Personally I would be happier with NULL, but the decision is up to the 
authors of the document and not my self :)

Regards, Ben.

Andreas Ericsson wrote:
> Ben Clewett wrote:
>>> I like the idea of macros. I had proposed using some arcane 
>>> characters  (such as ~ for negative infinity), but I think your macro 
>>> idea is far  clearer. Any comments?
>> Maybe use both?  As long as it's clear and developers such as my self 
>> can parse them exactly.  This would be good.
> Go for the humanly readable version. Anything to stay away from perl'ish 
> line-noise in case more macros are needed later ($', $` $] and $[ aren't 
> exactly crystal clear...)
> INF for high enough for plugin not to bother measuring any more.
> -INF for other end of above.
> NAN for nonavailable data.
> NULL is sort of redundant, so don't add it. Keep it simple, and keep it 
> strict. It's pretty likely that someone someday will reimplement 
> perfparse. They will be grateful for consistency restrictions.
>>> The idea was that the label was free text to describe the thing 
>>> being  measured, while the UOM gives the graphing program enough data 
>>> on how  to graph (eg, RRD has a concept of graphing the difference 
>>> between two  values for counters type data). Thus having an 
>>> exhaustive list of UOM  units would make it extra coding. But there 
>>> does seem to be confusion  as things like B (bytes) and s (seconds) 
>>> are UOMs whereas it wouldn't  matter to the graphing program. Maybe 
>>> we should be more like SI units?
>> I would strongly support SI units.  I think this would be an excellent 
>> idea.  Although some use Greek characters, but I am sure there is a 
>> Latin character notation for these.  Anybody know ?  If not there 
>> can't be too much harm in making them up.
>> You did talk about automatically comparing variables in a graph 
>> drawing package.  It might be worth writing down some of the expected 
>> conversions.  Eg 1B = 8b, 1MB = 1024KB etc...
> There's a standards document for this, but those rules are broken so 
> often it's hard to remember what's real from time to time...
> Anyways, for the more common ones;
> M = Mega = 1000000
> K = Kilo = 1000 (Kelvin (temperature) if printed alone)
> Ki = binary Kilo = 1024
> B = byte
> b = bit
> m = milli
> u = micro
> n = nano
>>> I would prefer to use Unix time, only because of brevity. As long as 
>>> it  gets translated later (and there are lots of common functions for 
>>> it),  then the graphing would be okay.
>>> Would Unix time with a .ms make sense for more granularity? This 
>>> would  presumably need a UOM defined too.
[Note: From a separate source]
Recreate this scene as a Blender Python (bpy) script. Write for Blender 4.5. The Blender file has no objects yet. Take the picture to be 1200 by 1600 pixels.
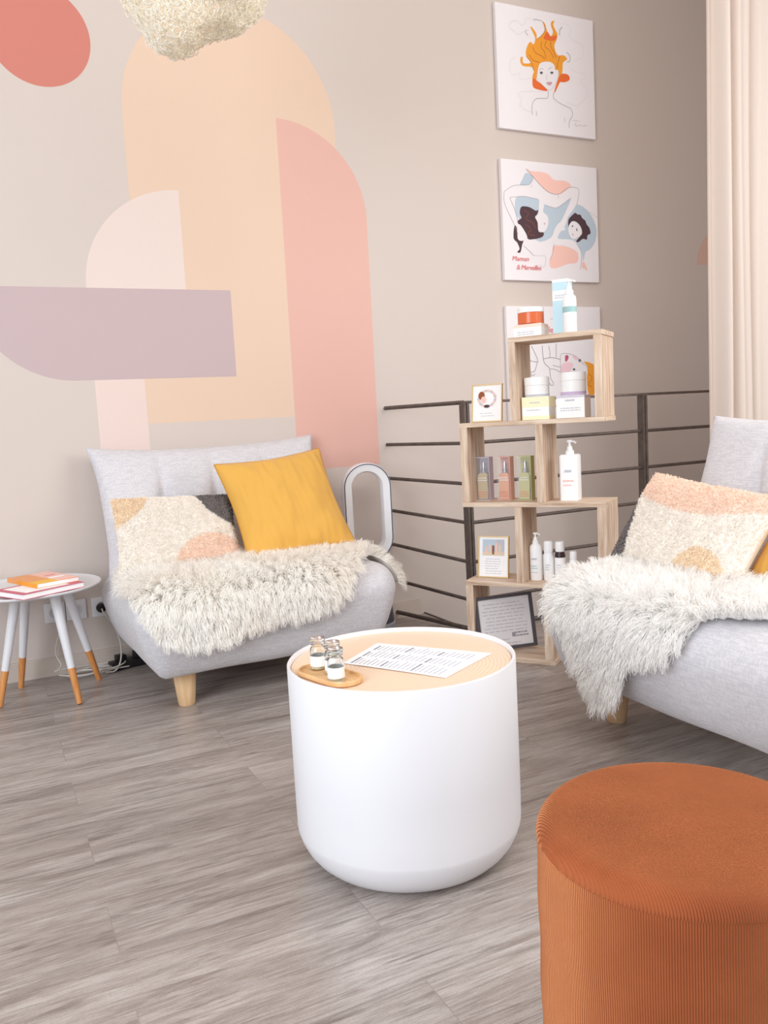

>> Ok.  Translating a SQL style data (Thanks Yves for the correction to 
>> my format :) would be a pain anyway.  UNIX time is great.  As long as 
>> it's written down so we can follow it, I'm very happy to use what ever 
>> people think is best.
> Unix timestamp is computer standard. Use it where appopriate. Where 
> execution time is applicable, simply use xx.xx ms.